[The task]
Return, exactly as written, the lines from the one containing "Keep writing the" through the one containing "taller pier', 'ledge')", with both ends included.

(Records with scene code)
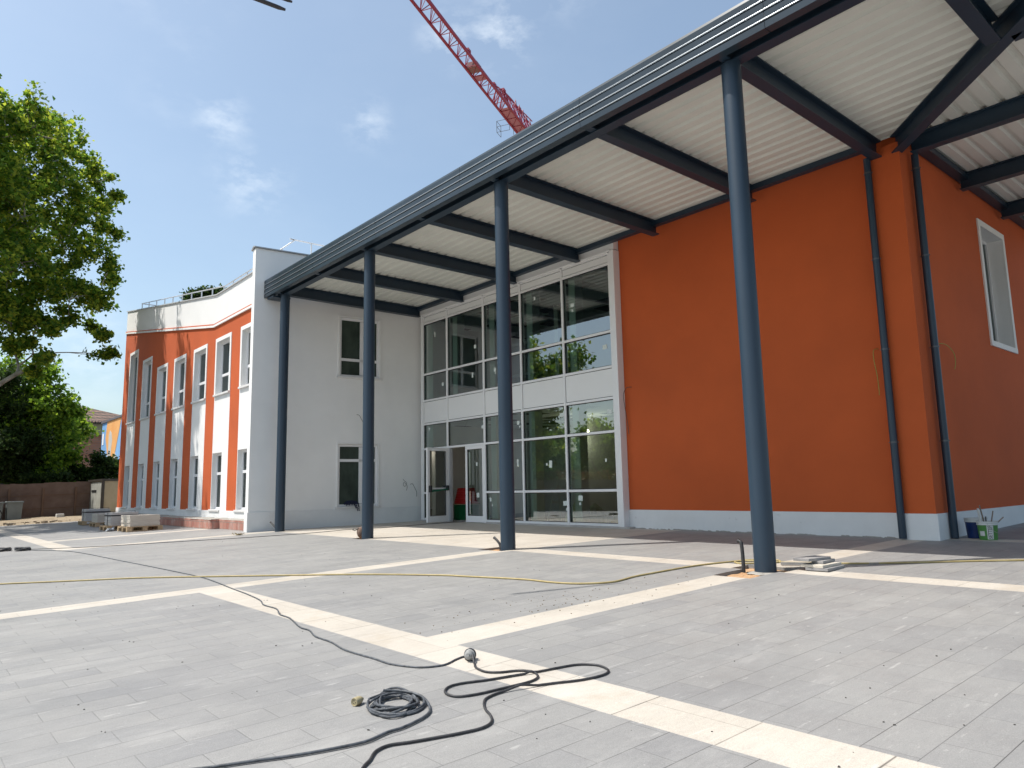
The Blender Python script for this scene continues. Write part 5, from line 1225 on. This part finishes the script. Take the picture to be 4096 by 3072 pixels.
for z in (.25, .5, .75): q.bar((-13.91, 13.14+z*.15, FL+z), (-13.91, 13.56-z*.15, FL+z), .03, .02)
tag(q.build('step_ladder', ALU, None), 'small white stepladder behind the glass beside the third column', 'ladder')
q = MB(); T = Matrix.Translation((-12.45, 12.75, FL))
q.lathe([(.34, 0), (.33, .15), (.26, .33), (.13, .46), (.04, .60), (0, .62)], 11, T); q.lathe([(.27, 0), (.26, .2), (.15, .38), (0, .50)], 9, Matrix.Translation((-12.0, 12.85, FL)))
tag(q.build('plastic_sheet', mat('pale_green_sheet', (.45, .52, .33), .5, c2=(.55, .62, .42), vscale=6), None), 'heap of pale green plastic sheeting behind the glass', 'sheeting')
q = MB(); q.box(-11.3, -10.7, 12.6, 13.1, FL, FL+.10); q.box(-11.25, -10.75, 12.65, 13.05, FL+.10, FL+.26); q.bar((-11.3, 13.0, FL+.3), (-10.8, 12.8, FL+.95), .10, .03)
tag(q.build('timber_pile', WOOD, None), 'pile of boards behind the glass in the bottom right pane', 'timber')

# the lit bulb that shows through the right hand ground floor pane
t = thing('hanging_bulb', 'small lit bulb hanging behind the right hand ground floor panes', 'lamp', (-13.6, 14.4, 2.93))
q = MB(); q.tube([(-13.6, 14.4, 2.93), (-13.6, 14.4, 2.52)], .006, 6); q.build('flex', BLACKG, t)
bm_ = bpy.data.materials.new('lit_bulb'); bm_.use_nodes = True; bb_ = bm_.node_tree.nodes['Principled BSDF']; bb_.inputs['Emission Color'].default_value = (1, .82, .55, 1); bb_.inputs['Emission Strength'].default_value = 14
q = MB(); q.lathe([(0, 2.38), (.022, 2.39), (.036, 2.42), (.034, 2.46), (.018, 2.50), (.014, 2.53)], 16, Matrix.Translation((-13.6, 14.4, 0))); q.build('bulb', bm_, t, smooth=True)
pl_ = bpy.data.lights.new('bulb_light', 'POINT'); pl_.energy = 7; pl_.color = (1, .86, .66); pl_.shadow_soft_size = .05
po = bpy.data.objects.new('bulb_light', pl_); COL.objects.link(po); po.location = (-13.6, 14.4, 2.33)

...

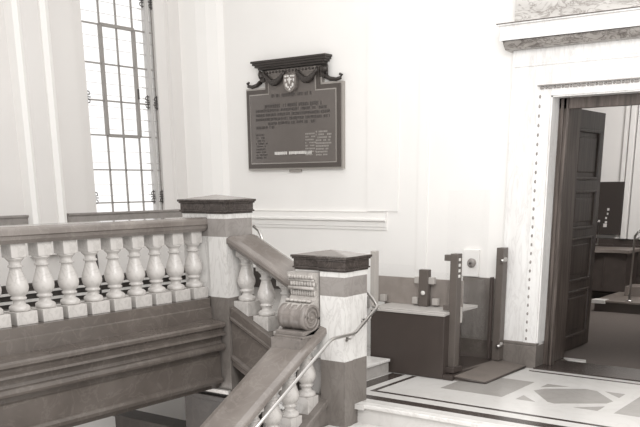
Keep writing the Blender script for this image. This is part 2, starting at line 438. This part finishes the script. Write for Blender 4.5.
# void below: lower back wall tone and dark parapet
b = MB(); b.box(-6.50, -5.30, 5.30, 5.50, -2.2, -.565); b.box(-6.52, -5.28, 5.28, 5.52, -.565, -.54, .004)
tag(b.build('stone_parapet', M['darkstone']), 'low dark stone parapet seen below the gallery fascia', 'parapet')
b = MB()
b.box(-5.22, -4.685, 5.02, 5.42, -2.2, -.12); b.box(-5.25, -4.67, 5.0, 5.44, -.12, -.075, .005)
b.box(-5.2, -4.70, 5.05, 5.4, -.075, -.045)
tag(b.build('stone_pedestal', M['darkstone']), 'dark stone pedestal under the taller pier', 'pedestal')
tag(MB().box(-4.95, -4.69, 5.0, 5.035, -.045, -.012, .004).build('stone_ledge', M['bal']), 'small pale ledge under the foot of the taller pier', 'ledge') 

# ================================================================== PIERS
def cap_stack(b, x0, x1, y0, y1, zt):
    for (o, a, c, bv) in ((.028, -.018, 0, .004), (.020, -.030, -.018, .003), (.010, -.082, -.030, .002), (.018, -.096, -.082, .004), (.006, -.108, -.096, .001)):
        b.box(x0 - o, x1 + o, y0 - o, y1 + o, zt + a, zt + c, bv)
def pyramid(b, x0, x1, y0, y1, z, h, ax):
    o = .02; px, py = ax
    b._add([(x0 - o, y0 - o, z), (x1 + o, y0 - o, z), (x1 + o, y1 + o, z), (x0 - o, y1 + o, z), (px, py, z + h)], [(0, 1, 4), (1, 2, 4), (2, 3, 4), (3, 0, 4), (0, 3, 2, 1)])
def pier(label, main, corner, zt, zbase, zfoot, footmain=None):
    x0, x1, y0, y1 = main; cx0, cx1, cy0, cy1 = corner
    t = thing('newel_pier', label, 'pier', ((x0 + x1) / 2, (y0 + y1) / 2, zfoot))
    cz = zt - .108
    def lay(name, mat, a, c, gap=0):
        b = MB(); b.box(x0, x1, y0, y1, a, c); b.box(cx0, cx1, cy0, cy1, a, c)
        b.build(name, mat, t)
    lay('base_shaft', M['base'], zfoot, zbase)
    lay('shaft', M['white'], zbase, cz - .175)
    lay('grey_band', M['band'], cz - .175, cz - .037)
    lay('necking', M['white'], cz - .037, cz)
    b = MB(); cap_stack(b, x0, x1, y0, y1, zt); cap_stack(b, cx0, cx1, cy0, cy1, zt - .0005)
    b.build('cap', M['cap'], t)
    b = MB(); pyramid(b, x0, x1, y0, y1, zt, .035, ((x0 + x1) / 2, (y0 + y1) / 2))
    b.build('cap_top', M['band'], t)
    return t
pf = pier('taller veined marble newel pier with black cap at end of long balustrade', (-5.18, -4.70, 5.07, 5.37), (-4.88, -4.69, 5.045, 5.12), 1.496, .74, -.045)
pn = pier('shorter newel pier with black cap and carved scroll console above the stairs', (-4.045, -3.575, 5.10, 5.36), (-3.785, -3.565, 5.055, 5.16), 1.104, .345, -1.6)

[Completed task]
Keep writing the Blender script for this image. This is part 2, starting at line 438. This part finishes the script. Write for Blender 4.5.
# void below: lower back wall tone and dark parapet
b = MB(); b.box(-6.50, -5.30, 5.30, 5.50, -2.2, -.565); b.box(-6.52, -5.28, 5.28, 5.52, -.565, -.54, .004)
tag(b.build('stone_parapet', M['darkstone']), 'low dark stone parapet seen below the gallery fascia', 'parapet')
b = MB()
b.box(-5.22, -4.685, 5.02, 5.42, -2.2, -.12); b.box(-5.25, -4.67, 5.0, 5.44, -.12, -.075, .005)
b.box(-5.2, -4.70, 5.05, 5.4, -.075, -.045)
tag(b.build('stone_pedestal', M['darkstone']), 'dark stone pedestal under the taller pier', 'pedestal')
tag(MB().box(-4.95, -4.69, 5.0, 5.035, -.045, -.012, .004).build('stone_ledge', M['bal']), 'small pale ledge under the foot of the taller pier', 'ledge') 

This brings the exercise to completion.